Bresson abraçou a fotografia no momento em que o instantâneo fotográfico era inventado, sem poses estáticas, mas cenas congeladas do mundo em movimento. As fotografias realizadas com uma câmera de pequeno porte que permitiram e demarcaram um novo controle sobre a fotografia, aquilo que Bresson gostava de chamar de instante decisivo.“Colocadas perto umas das outras, as fotografias de Cartier-Bresson concedem um registro do século XX. Enquanto vemos o mundo através de seus olhos, ele se torna nosso também. Suas imagens são tão poderosas que se transformam em ícones. A cremação de Gandhi, Matisse vestindo um turbante, Giacometti com seu casaco sobre a cabeça enquanto atravessa a Rue d’Alésia na chuva, Faulkner e seu cachorro, Nova Iorque transfigurada ou a Rússia Soviética cochilando em sua letargia”, analisa o diretor da Biblioteca Nacional da França Jean-Noël Jeanneney.Bresson é parte de uma geração de fotógrafos que, a partir dos anos trinta, conquista relevância histórica.

No mesmo grupo, estão fotógrafos como Carl Mydans, Robert Capa, Margaret Bourke-White e André Kertész, Brassaï, Munkacsi, Robert Doisneau, David Douglas Duncan, George Rodger e David Seymour, só para citar alguns. É a primeira geração de fotógrafos que redefine as fronteiras entre os diferentes tipos de fotografia e destrói com a noção de que o fotojornalismo demanda apenas uma fotografia nítida. A partir deles, a forma também será conteúdo. Bresson nasceu em Chanteloup, nos arredores de Paris, em 22 de agosto de 1908. Na Europa, este início de século é marcado pela crescente utilização de imagens na imprensa. No mesmo ano, por exemplo, nasce o periódico inglês Daily Mirror, dos primeiros a ilustrarem suas páginas apenas com fotografias.

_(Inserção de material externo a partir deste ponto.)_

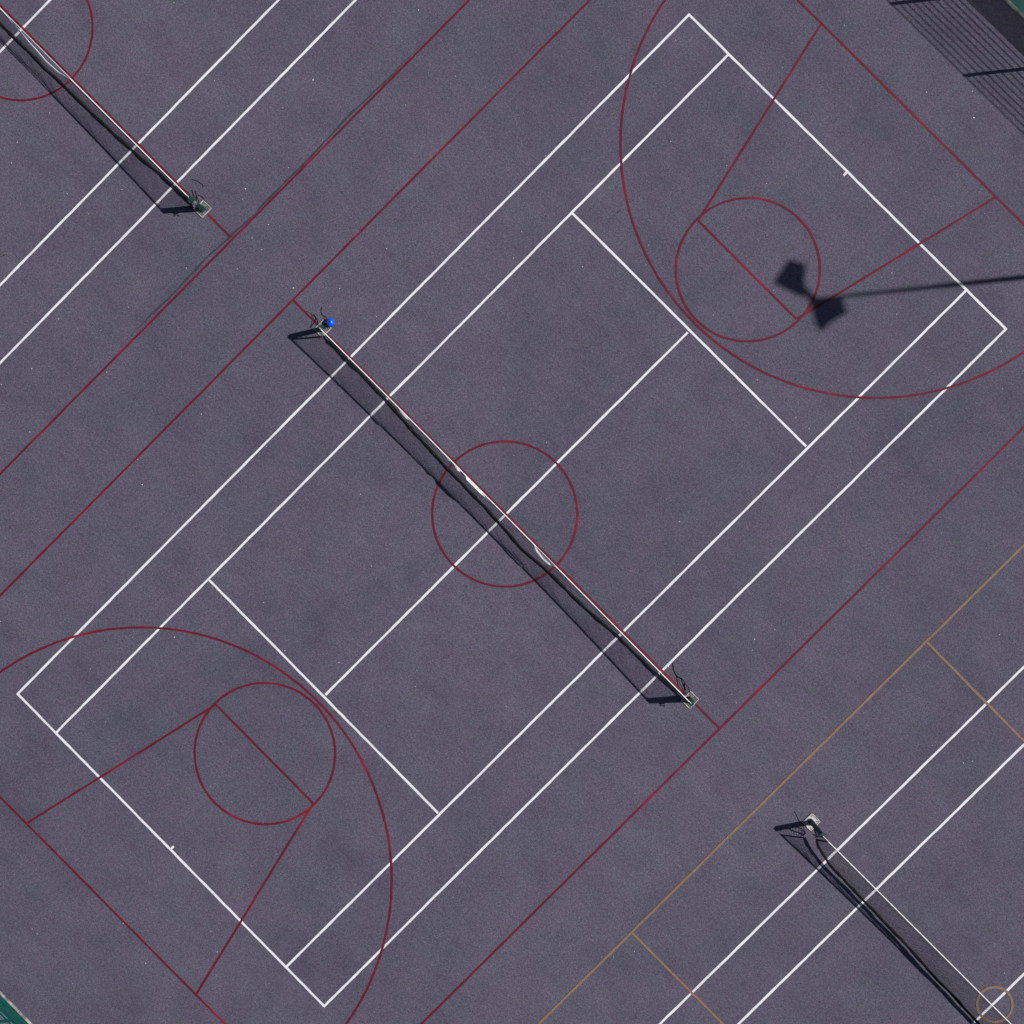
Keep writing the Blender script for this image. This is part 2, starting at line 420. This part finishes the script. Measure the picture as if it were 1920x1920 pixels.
make_net('long middle net with patchy white band, one end beside the blue ball', tops[0], tops[1], .945,
    [(0, .02), (.25, .07), (1.0, .105), (2.3, .125), (3.4, .20), (4.6, .235), (5.6, .25), (6.5, .28), (7.2, .32), (8.3, .26), (9.3, .24), (10.5, .165), (11.5, .14), (12.1, .09), (12.5, .06), (12.7, .02)],
    [(0, .12), (.6, .09), (1.5, .035), (6, .02), (11, .03), (12, .08), (12.6, .12)],
    [[(7.35, 0), (7.55, .035), (7.75, .055), (7.95, .04), (8.12, 0)]],
    [(0, 6), (2.3, 8), (2.70, 9), (2.85, 55), (3.02, 62), (3.12, 10), (4.1, 10), (4.2, 42), (4.32, 18), (4.42, 48), (4.55, 18), (4.66, 44), (4.78, 70), (4.9, 20), (5.0, 24), (5.08, 78), (5.5, 80), (5.75, 40), (6.0, 10), (7.3, 8), (7.5, 62), (7.9, 66), (8.1, 10), (12.6, 6)],
    .07, ((tops[1] - tops[0]).xy).length - .07, 1.3,
    [(lay([(4.129, -3.674), (4.168, -3.872), (4.247, -4.003), (4.365, -4.068), (4.431, -4.174), (4.523, -4.292), (4.54, -4.44), (4.53, -4.53)], .008, .3), RF),
     (lay([(4.168, -3.872), (4.221, -3.977), (4.287, -4.135), (4.365, -4.306), (4.444, -4.411), (4.50, -4.50)], .014, .5), .005),
     (lay([(4.431, -4.174), (4.425, -4.25), (4.45, -4.33)], .014), RF),
     (lay([(-4.573, 5.146), (-4.587, 5.027), (-4.533, 4.934), (-4.44, 4.894), (-4.47, 4.80), (-4.51, 4.68)], .006, .2), .005),
     (lay([(-4.773, 4.962), (-4.707, 4.882), (-4.667, 4.789), (-4.60, 4.67)], .01, .3), .009),
     (lay([(-4.96, 5.055), (-4.813, 4.962), (-4.747, 4.829), (-4.62, 4.66)], .006, .25), .004)])
make_net('upper left net with a second strand of white band sagging off its cable', tops[4], tops[2], .94,
    [(0, .06), (1.0, .12), (3, .24), (5.7, .30), (6.8, .305), (7.5, .31), (8.1, .27), (8.8, .275), (9.8, .25), (10.7, .20), (11.6, .14), (12.2, .10), (12.5, .07), (12.75, .02)],
    [(0, .12), (1.0, .04), (6, .02), (11.3, .03), (12.2, .08), (12.7, .12)],
    [[(6.28, 0), (6.8, .045), (7.3, .085), (7.8, .115), (8.15, .10), (8.45, .05), (8.62, 0)]],
    [(0, 6), (6.3, 8), (6.5, 34), (8.3, 38), (8.6, 8), (12.7, 6)],
    .07, ((tops[2] - tops[4]).xy).length - .07, 4.1,
    [(lay([(-7.833, 8.353), (-7.75, 8.325), (-7.659, 8.285), (-7.58, 8.235), (-7.545, 8.19), (-7.538, 8.138)], .006), .006),
     (lay([(-7.673, 7.953), (-7.60, 7.93), (-7.552, 7.899), (-7.459, 7.752), (-7.365, 7.645), (-7.34, 7.57)], .006), .006),
     (lay([(-7.82, 8.087), (-7.78, 7.967), (-7.70, 7.85), (-7.60, 7.68)], .006, .35), .006),
     (lay([(-7.74, 8.06), (-7.70, 7.927), (-7.63, 7.80), (-7.57, 7.66)], .006, .35), .006),
     (lay([(-8.02, 7.66), (-7.92, 7.64), (-7.78, 7.62), (-7.64, 7.60)], .006, .2), .006)])
make_net('lower right net with a thin taut white top and a curved dark foot', tops[3], tops[5], .99,
    [(.2, .20), (.35, .29), (.6, .36), (.95, .425), (1.6, .44), (2.35, .45), (3.3, .48), (4.9, .54), (6.5, .60), (8.5, .55), (11, .42), (12, .3), (12.6, .15)],
    [(0, .30), (.5, .24), (1.0, .20), (2.3, .165), (6.5, .17), (11, .17), (12.6, .25)],
    [], [(0, 8), (12.6, 8)],
    .20, 12.55, 7.7,
    [(lay([(7.115, -7.317), (7.155, -7.385), (7.193, -7.461), (7.245, -7.565), (7.36, -7.60)], .006), .005),
     (lay([(7.53, -7.80), (7.60, -7.86), (7.68, -7.85), (7.76, -7.80), (7.78, -7.74)], .35, .2), .008),
     (lay([(7.56, -7.90), (7.66, -7.83), (7.64, -7.72), (7.60, -7.66)], .30, .25), .007),
     (lay([(7.50, -7.62), (7.54, -7.73), (7.60, -7.84)], .62, -.30), .011)], .8, .0026, .034)

# ------------------------------------------------------------------ ball, twig, grit
ball = empty('ball', (-4.335, 4.752, 0))
mb = MB(); R_ = .112; ns = 20
prof = [(R_ * math.sin(math.pi * i / ns) + 1e-5, R_ - R_ * math.cos(math.pi * i / ns)) for i in range(ns + 1)]
mb.lathe(prof, 32); sk = mb.build('skin', M['blue'], ball, smooth=True)
mb = MB(); mb.lathe([(1e-4, 2 * R_ + .003), (.021, 2 * R_ + .0015), (.027, 2 * R_ - .006)], 14); mb.build('valve', M['navy'], sk, smooth=True)
sm = MB()
for k in range(3):
    a = math.pi * k / 3 + .3
    sm.tube([(math.cos(a) * R_ * 1.004 * math.sin(t), math.sin(a) * R_ * 1.004 * math.sin(t), R_ + R_ * 1.004 * math.cos(t)) for t in [2 * math.pi * j / 40 for j in range(41)]], .0016, 4, cap=False)
sm.build('seam', M['navy'], sk)
tag(ball, 'bright blue ball with a dark dot on top, lying against a net post base', 'ball')
tw = MB(); tw.tube([(0, 0, .008), (.035, .035, .012), (.07, .05, .008), (.115, .10, .007)], [.008, .007, .006, .003], 5); tw.tube([(.06, .046, .01), (.085, .04, .016), (.10, .025, .02)], .003, 4)
tag(tw.build('twig', M['twig'], loc=(2.752, 7.43, 0)), 'small dark twig lying on the tarmac left of the upper basketball key', 'twig')
lf = MB()
lf.v = [(0, 0, .004), (.02, .016, .016), (.045, .018, .02), (.07, 0, .012), (.045, -.018, .018), (.02, -.016, .014), (.03, 0, .028)]
lf.f = [(0, 1, 6), (1, 2, 6), (2, 3, 6), (3, 4, 6), (4, 5, 6), (5, 0, 6)]
o = tag(lf.build('leaf', M['twig'], loc=(-12.60, 6.47, 0)), 'single dark leaf lying near the left edge of the tarmac', 'leaf'); o.rotation_euler = (0, 0, .6)
gr = MB()
spots = [(-4.78, 10.788, 1.5), (-2.947, 6.592, 1.3), (-6.48, 8.103, 1.4), (-5.906, 7.209, 1.2), (10.312, 10.32, 1.1), (11.421, 10.334, 1.), (11.461, 9.684, 1.7), (9.478, 5.907, 1.1), (.206, 6.334, 1.), (-4.119, 5.607, 1.2), (-5.28, 5.627, 1.1), (-7.958, 6.135, 1.1),
         (4.02, -3.76, 1.6), (9.6, 4.9, 1.1), (6.2, 3.3, 1.), (1.9, -2.0, 1.2)]
for _ in range(70): q = C2W(random.uniform(-3, 2), -17.56 - random.uniform(0, .26)); spots.append((q.x, q.y, random.choice((.7, 1.0, 1.4))))
for _ in range(280): spots.append((random.uniform(-13, 13), random.uniform(-13, 13), random.choice((.35, .45, .5, .6, .8, .95))))
for x, y, s in spots:
    r = .010 * s; a = random.uniform(0, 6.28); st = random.uniform(1, 1.7); b = len(gr.v); n = 5
    for zz, k in ((0, 1.0), (r * .8, .8)):
        for i in range(n):
            t = a + 2 * math.pi * i / n; rr = r * k * random.uniform(.75, 1.2)
            px, py = math.cos(2 * math.pi * i / n) * rr * st, math.sin(2 * math.pi * i / n) * rr
            gr.v.append((x + px * math.cos(a) - py * math.sin(a), y + px * math.sin(a) + py * math.cos(a), zz))
    for i in range(n): gr.f.append((b + i, b + (i + 1) % n, b + n + (i + 1) % n, b + n + i))
    gr.f.append(tuple(b + n + i for i in range(n)))
tag(gr.build('grit', M['grit']), 'scattered pale specks of grit on the tarmac', 'grit', kind='stuff')

# ------------------------------------------------------------------ fences
PITCH, FH = 2.507, 3.0
def panel_mesh(low):
    mb = MB(); w = PITCH - .06
    def bar(x0, y, z0, x1, z1, r):
        if abs(z1 - z0) < 1e-6:
            mb.tube([(x0, y, z0), (x1, y, z1)], r, 4, cap=False)
        else: mb.tube([(x0, y, z0), (x0, y, z1)], r, 4, cap=False)
    n = int(w / .05)
    for i in range(n + 1): bar(.03 + w * i / n, 0, .04, .03 + w * i / n, FH, .0036 if not low else .0030)
    zs = [.05 + .0667 * k for k in range(15)] + [1.18 + .2 * k for k in range(10)]
    for z in zs:
        for y in (-.0115, .0115): bar(.03, y, z, .03 + w, z, .0062 if z > 1.1 else (.0072 if not low else (.0080 if z < .44 else .0036)))
    if low: mb.tube([(.03, -.02, .47), (.03 + w, -.02, .47)], .017, 6)
    return mb
def make_fence(v, u0, npan, label, flip):
    root = empty('mesh_fence', C2W(u0, v), CR)
    tag(root, label, 'fence', 'green mesh fences round the courts')
    first = None; pp = None
    for i in range(npan + 1):
        if pp is None:
            mb = MB(); mb.box((0, 0, FH / 2 + .0), (.062, .062, FH + .06), bev=.006)
            for z in (.3, 1.0, 1.7, 2.4, 2.9): mb.box((0, flip * .036, z), (.09, .012, .045), bev=.003)
            pp = mb.build('fence_post', M['fence'], root); o = pp
            c = MB(); c.box((0, 0, FH + .036), (.066, .066, .012), bev=.004); cap = c.build('post_cap', M['black'], o)
        else: o = copy_tree(pp, root)
        o.location = (PITCH * i, 0, 0)
        if i < npan:
            if first is None: first = panel_mesh(flip > 0).build('mesh_panel', M['fence'], root); q = first
            else: q = first.copy(); COL.objects.link(q); q.parent = root
            q.location = (PITCH * i, flip * .036, 0)
    return root
make_fence(17.575, -.47 - 3 * PITCH, 9, 'green wire mesh fence casting lined shadows in the upper right corner', -1)
make_fence(-17.575, -4.6 - 0 * PITCH, 4, 'sunlit green wire mesh fence behind the kerb in the lower left corner', 1)

# ------------------------------------------------------------------ floodlight mast beyond the right edge (its shadow falls on the court)
HM = 13.05; bx, by = 7.505 - SHX * HM, 5.262 - SHY * HM
fl = tag(empty('floodlight_mast', (bx, by, -.04), CR), 'tall mast whose two floodlight heads cast the shadow on the upper key', 'floodlight')
mb = MB(); mb.tube([(0, 0, 0), (0, 0, 4), (0, 0, 9), (0, 0, HM)], [.10, .085, .060, .034], 14); mb.build('pole', M['lampbody'], fl)
mb = MB(); mb.box((0, 0, .03), (.4, .4, .05), bev=.01); mb.build('base_plate', M['galv'], fl)
RC = Matrix.Rotation(-CR, 3, 'Z')
def arm_pt(px, py, z): q = RC @ Vector((px, py, 0)); return Vector((q.x, q.y, z))
mb = MB(); mb.tube([arm_pt(-.30, .34, HM), arm_pt(.24, -.20, HM)], .075, 8); mb.build('crossarm', M['lampbody'], fl)
HEADS = (((-.55, .93), (-.21, .83), (-.25, .46), (-.19, .22), (-.29, .12), (-.86, .42), (-.84, .50)),      # plan outlines of the two tilted housings
         ((.01, -.07), (.67, -.02), (.76, -.34), (.42, -.53), (.25, -.71), (.16, -.60)))
for out, grow in zip(HEADS, (1.16, 1.2)):
    cx_ = sum(q[0] for q in out) / len(out); cy_ = sum(q[1] for q in out) / len(out)
    def ring(k, z): return [arm_pt(cx_ + (x - cx_) * k * grow, cy_ + (y - cy_) * k * grow, z) for x, y in out]
    mb = MB(); n = len(out)
    rs = [ring(.93, HM - .06), ring(.97, HM - .03), ring(.97, HM + .03), ring(.70, HM + .10)]
    for r in rs: mb.v += [tuple(q) for q in r]
    for i in range(3):
        for k in range(n): mb.f.append((i * n + k, i * n + (k + 1) % n, (i + 1) * n + (k + 1) % n, (i + 1) * n + k))
    mb.f += [tuple(reversed(range(n))), tuple(3 * n + k for k in range(n))]
    hd = mb.build('floodlight', M['lampbody'], fl)
    g = MB(); r1, r2 = ring(.86, HM - .075), ring(.86, HM - .064); g.v = [tuple(q) for q in r1 + r2]
    g.f = [tuple(reversed(range(n))), tuple(n + k for k in range(n))] + [(k, (k + 1) % n, n + (k + 1) % n, n + k) for k in range(n)]
    g.build('lens', M['glass'], hd)

# ------------------------------------------------------------------ light, camera
sx, sy, sz = -SHX, -SHY, 1.0
sun = bpy.data.lights.new('sun', 'SUN'); so = bpy.data.objects.new('sun', sun); COL.objects.link(so)
sun.energy = 5.0; sun.angle = math.radians(.6); sun.color = (1.0, .975, .945)
so.rotation_euler = Vector((sx, sy, sz)).to_track_quat('Z', 'Y').to_euler()
so.location = (20, 5, 30)
el = math.atan2(sz, math.hypot(sx, sy)); az = math.atan2(sx, sy)
w = bpy.data.worlds.new('World'); scene.world = w; w.use_nodes = True; nt = w.node_tree
bg = nt.nodes['Background']; sky = nt.nodes.new('ShaderNodeTexSky'); sky.sky_type = 'NISHITA'
sky.sun_disc = False; sky.sun_elevation = el; sky.sun_rotation = az; sky.altitude = 50
nt.links.new(sky.outputs[0], bg.inputs['Color']); bg.inputs['Strength'].default_value = .05

cam = bpy.data.cameras.new('camera'); co = bpy.data.objects.new('camera', cam); COL.objects.link(co)
co.location = (1.4406, .2758, 35.0); co.rotation_euler = (-.006396, .03645, -.000271)
cam.sensor_width = 36; cam.lens = 49.705; cam.clip_start = .5; cam.clip_end = 1500
scene.camera = co
vs = scene.view_settings
vs.view_transform = 'Standard'; vs.look = 'None'; vs.exposure = -.2; vs.gamma = 1; vs.use_curve_mapping = False
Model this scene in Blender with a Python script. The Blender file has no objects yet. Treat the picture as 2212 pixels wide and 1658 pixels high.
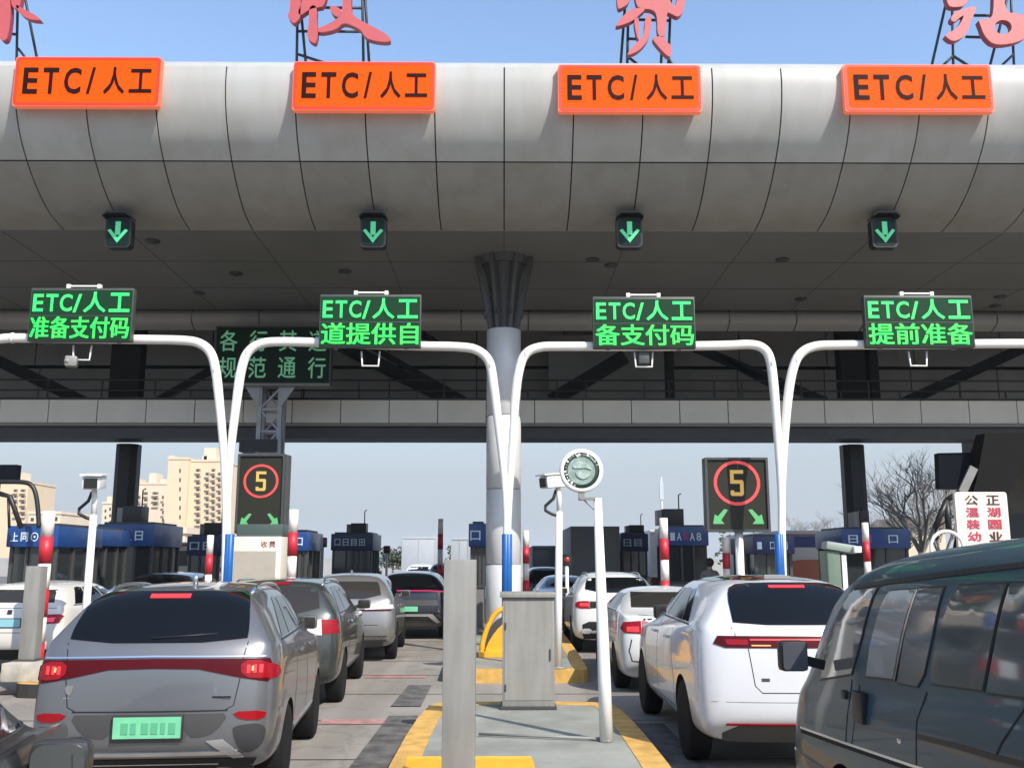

Em 1910, na França, o diário Excelsior começa a utilizar fotografias com regularidade e destaque. Em 1933, foi a revista francesa Vu a primeira a publicar uma reportagem de Bresson. A partir daí, o fotógrafo colaborou com a Life, a Paris Match, a Harpeer´s Bazar, a Picture Post, Realités e muitas outras das importantes revistas ilustradas do século XX.“Nos anos 30, trabalhei durante alguns meses para o diário comunista Ce Soir, de Louis Aragon. Foi lá que conheci Robert Capa e Chim Seymour, com os quais fundei a agência Magnum, depois da guerra. Éramos os fotógrafos credenciados do jornal. Aragon nos deixava totalmente à vontade. Vivíamos à margem da sociedade; o dinheiro de um era o dinheiro de outro”, relembra Bresson em entrevista a Michel Guerrin, publicada pela Folha de São Paulo em 2004.

A vida de Bresson se confunde com a História. Enquanto o facismo pairava sobre a Europa entre as duas Grandes Guerras, ele se alia à esquerda francesa e, embora não tenha sido filiado ao Partido Comunista, luta contra o facismo durante a década de 30.

A Segunda Guerra Mundial inicia e, em 1939, Bresson serve, através da Unidade de Filme e Foto, o Exército Francês. O fotógrafo é capturado em 1940 e mantido prisioneiro em um campo de trabalho forçado alemão até conseguir fugir em fevereiro de 1943. No retorno a Paris, passa a militar na Resistência Francesa, ajudando prisioneiros e fugitivos de guerra. Bresson costumava dizer que as experiências vividas durante a Segunda Guerra haviam sido crucias tanto no próprio trabalho quanto no surgimento da Agência Magnum. Após a Segunda Guerra, entre 1944 e 1945, Bresson realiza uma série de fotografias que terão grande destaque. São retratos de gente como Henri Matisse, Pablo Picasso, Arthur Miller, Jean Paul Sartre, Samuel Beckett e Truman Capote.

Cartier-Bresson ainda volta aos Estados Unidos em 1946. A viagem ocorre para que o fotógrafo participe de uma fatídica exposição póstuma. Seu trabalho seria apresentado no Museu de Arte Moderna de Nova Iorque, acrescido do detalhe de que os organizadores da exposição acreditavam que Bresson teria morrido durante a Segunda Guerra. Após a informação de que ele sobrevivera à guerra, a exposição foi transformada em uma retrospectiva de suas fotos no meio da carreira.
Hoje, um século após o nascimento de Bresson, revisitar seu trabalho é de uma importância histórica única. E em tempos em que fotojornalismo e publicidade vivem de perigosas relações, de importância política, idem.